■ To be done
Quote all of the data exactly as given. Skip every picture it contains.
[START Available data]
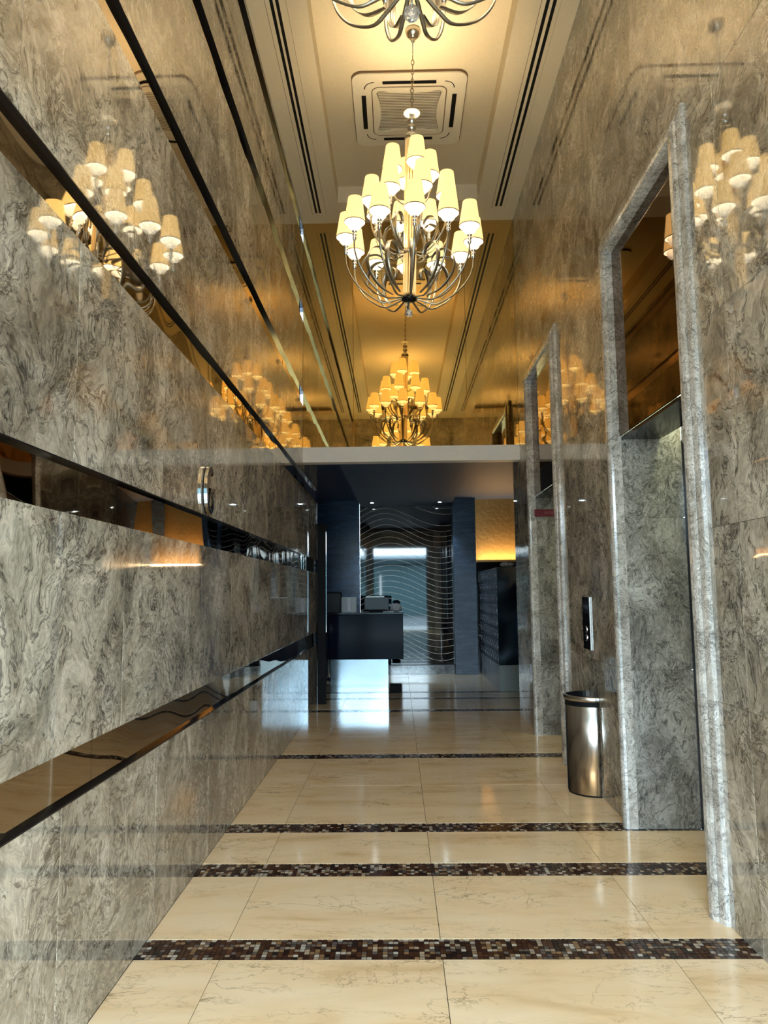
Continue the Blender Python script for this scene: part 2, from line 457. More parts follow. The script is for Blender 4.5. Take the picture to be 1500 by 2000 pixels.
# red notice plate on the far lining of the second lift recess
sg = tag(empty('notice_plate', (1.50, 7.494, 2.178)), 'dark red notice plate high on the marble lining inside the farther lift recess', 'sign')
obj('plate', bbox(-0.118, 0.16, -0.006, 0.0, -0.038, 0.038, 0.002, 1), plain('maroon_plastic', (0.16, 0.006, 0.016), 0.35), sg)
def text_obj(name, s, size, loc, rot, mat, parent, ext=0.0008):
    cu = bpy.data.curves.new(name, 'FONT'); cu.body = s; cu.size = size; cu.extrude = ext; cu.align_x = 'LEFT'; cu.align_y = 'CENTER'
    tmp = bpy.data.objects.new(name+'_tmp', cu); COL.objects.link(tmp)
    dg = bpy.context.evaluated_depsgraph_get(); me = bpy.data.meshes.new_from_object(tmp.evaluated_get(dg))
    bpy.data.objects.remove(tmp); me.name = name
    me.materials.append(mat)
    o = bpy.data.objects.new(name, me); COL.objects.link(o); o.parent = parent; o.location = loc; o.rotation_euler = rot
    return o
text_obj('lettering', 'IN FIRE', 0.036, (-0.02, -0.0075, 0), (PI/2, 0, 0), plain('dull_pink_print', (0.36, 0.10, 0.13), 0.5), sg)

# ---------------------------------------------------------------- beam, amber mirror wall
obj_tr = obj('trim_3', bbox(XL, XR, YM-0.01, YM+0.14, 2.847, 3.016), WHITE); st(obj_tr)
bm = bmesh.new(); box(bm, XL, XR, YM+0.03, YM+0.14, 3.016, ZC+0.4)
wf = st(obj('wall_far', bm, BLACKM))
xm = [XL, -0.47, 0.80, XR]
for a, c in zip(xm, xm[1:]):
    for z0, z1 in ((3.017, ZC),):
        obj('mirror_panel', bbox(a+0.001, c-0.001, YM, YM+0.03, z0, z1, 0.0015, 1), GOLDMIR, wf)

# ---------------------------------------------------------------- ceiling with raised tray
TX0, TX1, TY1, TY0 = -0.605, 0.92, 7.75, YE+0.5
ZT2 = 5.84
bm = bmesh.new()
box(bm, XL-0.1, TX0, YE-0.2, YM+0.1, ZC, ZC+0.14)
box(bm, TX1, XR+0.1, YE-0.2, YM+0.1, ZC, ZC+0.14)
box(bm, TX0, TX1, TY1, YM+0.1, ZC, ZC+0.10)
box(bm, TX0, TX1, YE-0.2, TY0, ZC, ZC+0.10)
box(bm, TX0-0.05, TX1+0.05, YE-0.2, YM+0.1, ZT2, ZT2+0.08)
box(bm, TX0-0.05, TX0, YE-0.2, YM, ZC+0.14, ZT2); box(bm, TX1, TX1+0.05, YE-0.2, YM, ZC+0.14, ZT2)
box(bm, TX0-0.05, TX1+0.05, TY1+0.03, TY1+0.10, ZC+0.10, ZT2)
ceil = st(obj('ceiling', bm, CEIL))

def diffuser(x0, x1, slots, yend, label):
    root = tag(empty('linear_diffuser', ((x0+x1)/2, 3.5, ZC)), label, 'air vent', 'slot air diffusers in the ceiling borders')
    cx = (x0+x1)/2; ys = YE+0.7-3.5; ye = yend-3.5
    edges = [x0-cx]+[v-cx for s in slots for v in s]+[x1-cx]
    bm = bmesh.new()
    for i in range(0, len(edges), 2):
        box(bm, edges[i], edges[i+1], ys, ye, -0.003, -0.0002)
    box(bm, x0-cx, x1-cx, ye, ye+0.03, -0.003, -0.0002)
    obj('frame', bm, CEIL, root)
    bm = bmesh.new(); box(bm, x0-cx-0.004, x0-cx, ys, ye+0.03, -0.0015, -0.0002); box(bm, x1-cx, x1-cx+0.002, ys, ye+0.03, -0.0015, -0.0002)
    obj('shadow_gap', bm, plain('joint_shadow_brown', (0.16, 0.10, 0.05), 0.7), root)
    for s in slots:
        obj('slot', bbox(s[0]-cx, s[1]-cx, ys, ye, -0.0016, -0.0002), BLACKM, root)
    return root
diffuser(-0.905, -0.755, [(-0.873, -0.848), (-0.830, -0.806)], 7.965, 'twin black slot air diffuser along left border of ceiling, beside striped marble wall')
diffuser(1.095, 1.235, [(1.126, 1.152), (1.176, 1.202)], 7.885, 'twin black slot air diffuser along right border of ceiling, above the lift recesses')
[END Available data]
■ Right answer
Continue the Blender Python script for this scene: part 2, from line 457. More parts follow. The script is for Blender 4.5. Take the picture to be 1500 by 2000 pixels.
# red notice plate on the far lining of the second lift recess
sg = tag(empty('notice_plate', (1.50, 7.494, 2.178)), 'dark red notice plate high on the marble lining inside the farther lift recess', 'sign')
obj('plate', bbox(-0.118, 0.16, -0.006, 0.0, -0.038, 0.038, 0.002, 1), plain('maroon_plastic', (0.16, 0.006, 0.016), 0.35), sg)
def text_obj(name, s, size, loc, rot, mat, parent, ext=0.0008):
    cu = bpy.data.curves.new(name, 'FONT'); cu.body = s; cu.size = size; cu.extrude = ext; cu.align_x = 'LEFT'; cu.align_y = 'CENTER'
    tmp = bpy.data.objects.new(name+'_tmp', cu); COL.objects.link(tmp)
    dg = bpy.context.evaluated_depsgraph_get(); me = bpy.data.meshes.new_from_object(tmp.evaluated_get(dg))
    bpy.data.objects.remove(tmp); me.name = name
    me.materials.append(mat)
    o = bpy.data.objects.new(name, me); COL.objects.link(o); o.parent = parent; o.location = loc; o.rotation_euler = rot
    return o
text_obj('lettering', 'IN FIRE', 0.036, (-0.02, -0.0075, 0), (PI/2, 0, 0), plain('dull_pink_print', (0.36, 0.10, 0.13), 0.5), sg)

# ---------------------------------------------------------------- beam, amber mirror wall
obj_tr = obj('trim_3', bbox(XL, XR, YM-0.01, YM+0.14, 2.847, 3.016), WHITE); st(obj_tr)
bm = bmesh.new(); box(bm, XL, XR, YM+0.03, YM+0.14, 3.016, ZC+0.4)
wf = st(obj('wall_far', bm, BLACKM))
xm = [XL, -0.47, 0.80, XR]
for a, c in zip(xm, xm[1:]):
    for z0, z1 in ((3.017, ZC),):
        obj('mirror_panel', bbox(a+0.001, c-0.001, YM, YM+0.03, z0, z1, 0.0015, 1), GOLDMIR, wf)

# ---------------------------------------------------------------- ceiling with raised tray
TX0, TX1, TY1, TY0 = -0.605, 0.92, 7.75, YE+0.5
ZT2 = 5.84
bm = bmesh.new()
box(bm, XL-0.1, TX0, YE-0.2, YM+0.1, ZC, ZC+0.14)
box(bm, TX1, XR+0.1, YE-0.2, YM+0.1, ZC, ZC+0.14)
box(bm, TX0, TX1, TY1, YM+0.1, ZC, ZC+0.10)
box(bm, TX0, TX1, YE-0.2, TY0, ZC, ZC+0.10)
box(bm, TX0-0.05, TX1+0.05, YE-0.2, YM+0.1, ZT2, ZT2+0.08)
box(bm, TX0-0.05, TX0, YE-0.2, YM, ZC+0.14, ZT2); box(bm, TX1, TX1+0.05, YE-0.2, YM, ZC+0.14, ZT2)
box(bm, TX0-0.05, TX1+0.05, TY1+0.03, TY1+0.10, ZC+0.10, ZT2)
ceil = st(obj('ceiling', bm, CEIL))

def diffuser(x0, x1, slots, yend, label):
    root = tag(empty('linear_diffuser', ((x0+x1)/2, 3.5, ZC)), label, 'air vent', 'slot air diffusers in the ceiling borders')
    cx = (x0+x1)/2; ys = YE+0.7-3.5; ye = yend-3.5
    edges = [x0-cx]+[v-cx for s in slots for v in s]+[x1-cx]
    bm = bmesh.new()
    for i in range(0, len(edges), 2):
        box(bm, edges[i], edges[i+1], ys, ye, -0.003, -0.0002)
    box(bm, x0-cx, x1-cx, ye, ye+0.03, -0.003, -0.0002)
    obj('frame', bm, CEIL, root)
    bm = bmesh.new(); box(bm, x0-cx-0.004, x0-cx, ys, ye+0.03, -0.0015, -0.0002); box(bm, x1-cx, x1-cx+0.002, ys, ye+0.03, -0.0015, -0.0002)
    obj('shadow_gap', bm, plain('joint_shadow_brown', (0.16, 0.10, 0.05), 0.7), root)
    for s in slots:
        obj('slot', bbox(s[0]-cx, s[1]-cx, ys, ye, -0.0016, -0.0002), BLACKM, root)
    return root
diffuser(-0.905, -0.755, [(-0.873, -0.848), (-0.830, -0.806)], 7.965, 'twin black slot air diffuser along left border of ceiling, beside striped marble wall')
diffuser(1.095, 1.235, [(1.126, 1.152), (1.176, 1.202)], 7.885, 'twin black slot air diffuser along right border of ceiling, above the lift recesses')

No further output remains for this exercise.